### AIM OF THE EXERCISE
Print the listing that follows, character for character.

### GIVEN DATA

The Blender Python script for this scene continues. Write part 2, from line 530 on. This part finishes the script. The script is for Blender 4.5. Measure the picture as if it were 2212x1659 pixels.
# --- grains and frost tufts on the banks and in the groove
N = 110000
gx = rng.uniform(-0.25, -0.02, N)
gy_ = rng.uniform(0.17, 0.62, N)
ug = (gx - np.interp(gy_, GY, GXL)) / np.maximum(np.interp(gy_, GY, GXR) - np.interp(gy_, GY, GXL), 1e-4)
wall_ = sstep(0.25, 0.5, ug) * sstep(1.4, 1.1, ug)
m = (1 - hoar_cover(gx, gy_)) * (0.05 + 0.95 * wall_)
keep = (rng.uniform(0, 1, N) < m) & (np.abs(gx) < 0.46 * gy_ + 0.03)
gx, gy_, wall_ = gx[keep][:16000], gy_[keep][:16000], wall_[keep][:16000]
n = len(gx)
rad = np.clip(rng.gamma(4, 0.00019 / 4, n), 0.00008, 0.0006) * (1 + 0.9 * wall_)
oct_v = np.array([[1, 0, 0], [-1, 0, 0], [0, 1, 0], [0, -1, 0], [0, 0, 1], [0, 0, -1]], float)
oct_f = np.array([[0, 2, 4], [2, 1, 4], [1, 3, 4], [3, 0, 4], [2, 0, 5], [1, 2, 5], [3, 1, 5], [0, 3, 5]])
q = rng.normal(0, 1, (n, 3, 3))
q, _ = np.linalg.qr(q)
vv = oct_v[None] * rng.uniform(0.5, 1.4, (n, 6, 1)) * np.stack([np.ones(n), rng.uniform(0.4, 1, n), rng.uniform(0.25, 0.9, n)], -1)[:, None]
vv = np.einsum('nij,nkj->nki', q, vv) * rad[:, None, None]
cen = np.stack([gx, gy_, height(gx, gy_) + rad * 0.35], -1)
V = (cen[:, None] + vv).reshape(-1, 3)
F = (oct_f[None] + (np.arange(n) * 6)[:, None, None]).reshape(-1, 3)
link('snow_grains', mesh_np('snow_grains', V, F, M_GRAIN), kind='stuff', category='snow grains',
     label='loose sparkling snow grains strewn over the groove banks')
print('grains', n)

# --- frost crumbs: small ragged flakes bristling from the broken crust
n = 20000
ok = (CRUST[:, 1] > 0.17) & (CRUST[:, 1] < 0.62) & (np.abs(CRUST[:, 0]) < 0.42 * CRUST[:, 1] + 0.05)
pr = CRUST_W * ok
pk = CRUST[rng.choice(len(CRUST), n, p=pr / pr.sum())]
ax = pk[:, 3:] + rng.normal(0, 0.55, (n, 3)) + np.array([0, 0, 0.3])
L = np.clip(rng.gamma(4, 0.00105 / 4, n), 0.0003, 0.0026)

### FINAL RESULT
The Blender Python script for this scene continues. Write part 2, from line 530 on. This part finishes the script. The script is for Blender 4.5. Measure the picture as if it were 2212x1659 pixels.
# --- grains and frost tufts on the banks and in the groove
N = 110000
gx = rng.uniform(-0.25, -0.02, N)
gy_ = rng.uniform(0.17, 0.62, N)
ug = (gx - np.interp(gy_, GY, GXL)) / np.maximum(np.interp(gy_, GY, GXR) - np.interp(gy_, GY, GXL), 1e-4)
wall_ = sstep(0.25, 0.5, ug) * sstep(1.4, 1.1, ug)
m = (1 - hoar_cover(gx, gy_)) * (0.05 + 0.95 * wall_)
keep = (rng.uniform(0, 1, N) < m) & (np.abs(gx) < 0.46 * gy_ + 0.03)
gx, gy_, wall_ = gx[keep][:16000], gy_[keep][:16000], wall_[keep][:16000]
n = len(gx)
rad = np.clip(rng.gamma(4, 0.00019 / 4, n), 0.00008, 0.0006) * (1 + 0.9 * wall_)
oct_v = np.array([[1, 0, 0], [-1, 0, 0], [0, 1, 0], [0, -1, 0], [0, 0, 1], [0, 0, -1]], float)
oct_f = np.array([[0, 2, 4], [2, 1, 4], [1, 3, 4], [3, 0, 4], [2, 0, 5], [1, 2, 5], [3, 1, 5], [0, 3, 5]])
q = rng.normal(0, 1, (n, 3, 3))
q, _ = np.linalg.qr(q)
vv = oct_v[None] * rng.uniform(0.5, 1.4, (n, 6, 1)) * np.stack([np.ones(n), rng.uniform(0.4, 1, n), rng.uniform(0.25, 0.9, n)], -1)[:, None]
vv = np.einsum('nij,nkj->nki', q, vv) * rad[:, None, None]
cen = np.stack([gx, gy_, height(gx, gy_) + rad * 0.35], -1)
V = (cen[:, None] + vv).reshape(-1, 3)
F = (oct_f[None] + (np.arange(n) * 6)[:, None, None]).reshape(-1, 3)
link('snow_grains', mesh_np('snow_grains', V, F, M_GRAIN), kind='stuff', category='snow grains',
     label='loose sparkling snow grains strewn over the groove banks')
print('grains', n)

# --- frost crumbs: small ragged flakes bristling from the broken crust
n = 20000
ok = (CRUST[:, 1] > 0.17) & (CRUST[:, 1] < 0.62) & (np.abs(CRUST[:, 0]) < 0.42 * CRUST[:, 1] + 0.05)
pr = CRUST_W * ok
pk = CRUST[rng.choice(len(CRUST), n, p=pr / pr.sum())]
ax = pk[:, 3:] + rng.normal(0, 0.55, (n, 3)) + np.array([0, 0, 0.3])
L = np.clip(rng.gamma(4, 0.00105 / 4, n), 0.0003, 0.0026)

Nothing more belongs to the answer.